*Required task:* Everything from the first line of the data below through the line that contains "col = scene.collection" should be written out exactly, please, and nothing more; the pictures stay out.

* BEGIN Recorded information *

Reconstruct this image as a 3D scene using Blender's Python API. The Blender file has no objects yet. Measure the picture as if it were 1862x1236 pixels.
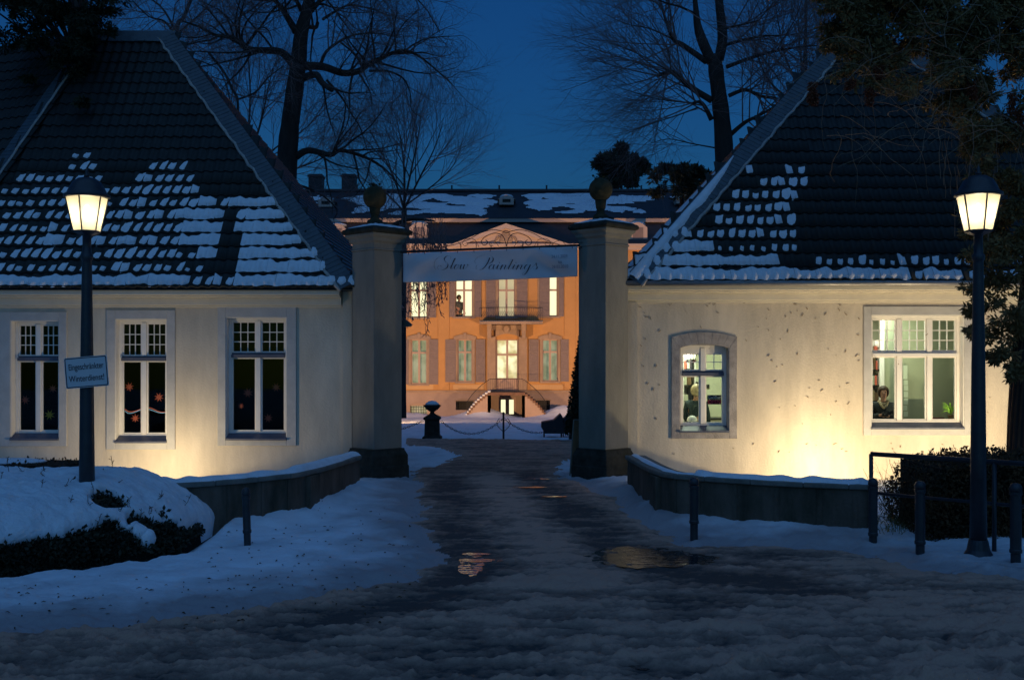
import bpy, bmesh, math, random
import numpy as np
from mathutils import Vector, Matrix, Quaternion

R = math.radians
random.seed(7)
rng = np.random.default_rng(7)
scene = bpy.context.scene
col = scene.collection

# ------------------------------------------------------------------ camera
HC = 2.22          # eye height above the gate's threshold
F = 2000.0         # focal length in photograph pixels
HX, HY = 931.0, 650.0
cam_d = bpy.data.cameras.new("camera")
cam = bpy.data.objects.new("camera", cam_d)
col.objects.link(cam)
cam.location = (0, 0, HC)
cam.rotation_euler = (R(90), 0, 0)
cam_d.sensor_width = 36.0
cam_d.lens = 36.0 * F / 1862.0
cam_d.shift_y = 32.0 / 1862.0
cam_d.clip_start = 0.1
cam_d.clip_end = 3000
scene.camera = cam

# ------------------------------------------------------------------ world: blue hour, sun just set behind the camera
world = bpy.data.worlds.new("World")
scene.world = world
world.use_nodes = True
wn, wl = world.node_tree.nodes, world.node_tree.links
wn.clear()
sky = wn.new("ShaderNodeTexSky")
sky.sky_type = 'NISHITA'
sky.sun_disc = False
sky.sun_elevation = R(2.0)
sky.sun_rotation = R(180)
sky.air_density = 1.0
sky.dust_density = 0.3
sky.ozone_density = 3.0
tint = wn.new("ShaderNodeMixRGB"); tint.blend_type = 'MULTIPLY'
tint.inputs[0].default_value = 1.0
tint.inputs[2].default_value = (0.13, 0.50, 1.0, 1)
bg = wn.new("ShaderNodeBackground")
bg.inputs[1].default_value = 0.120
wo = wn.new("ShaderNodeOutputWorld")
wl.new(sky.outputs[0], tint.inputs[1])
wl.new(tint.outputs[0], bg.inputs[0])
wl.new(bg.outputs[0], wo.inputs[0])

scene.view_settings.view_transform = 'Standard'
scene.view_settings.look = 'None'
scene.view_settings.exposure = 0.0
scene.view_settings.gamma = 1.0
scene.view_settings.use_curve_mapping = False
scene.render.engine = 'CYCLES'
scene.cycles.use_denoising = True
scene.cycles.max_bounces = 6
scene.cycles.diffuse_bounces = 3
scene.cycles.glossy_bounces = 3
scene.cycles.transparent_max_bounces = 12
scene.cycles.transmission_bounces = 4
scene.cycles.sample_clamp_indirect = 4
scene.cycles.caustics_reflective = False
scene.cycles.caustics_refractive = False

def spot(name, loc, target, watts, angle, colour, blend=0.1, size=0.05):
    l = bpy.data.lights.new(name, 'SPOT')
    l.energy = watts; l.spot_size = R(angle); l.spot_blend = blend; l.color = colour; l.shadow_soft_size = size
    o = bpy.data.objects.new(name, l); col.objects.link(o)
    o.location = loc
    o.rotation_euler = (Vector(target) - Vector(loc)).to_track_quat('-Z', 'Y').to_euler()
    return o

def point(name, loc, watts, colour, size=0.06):
    l = bpy.data.lights.new(name, 'POINT')
    l.energy = watts; l.color = colour; l.shadow_soft_size = size
    o = bpy.data.objects.new(name, l); col.objects.link(o); o.location = loc
    return o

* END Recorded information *

*Response to the exercise:*
Reconstruct this image as a 3D scene using Blender's Python API. The Blender file has no objects yet. Measure the picture as if it were 1862x1236 pixels.
import bpy, bmesh, math, random
import numpy as np
from mathutils import Vector, Matrix, Quaternion

R = math.radians
random.seed(7)
rng = np.random.default_rng(7)
scene = bpy.context.scene
col = scene.collection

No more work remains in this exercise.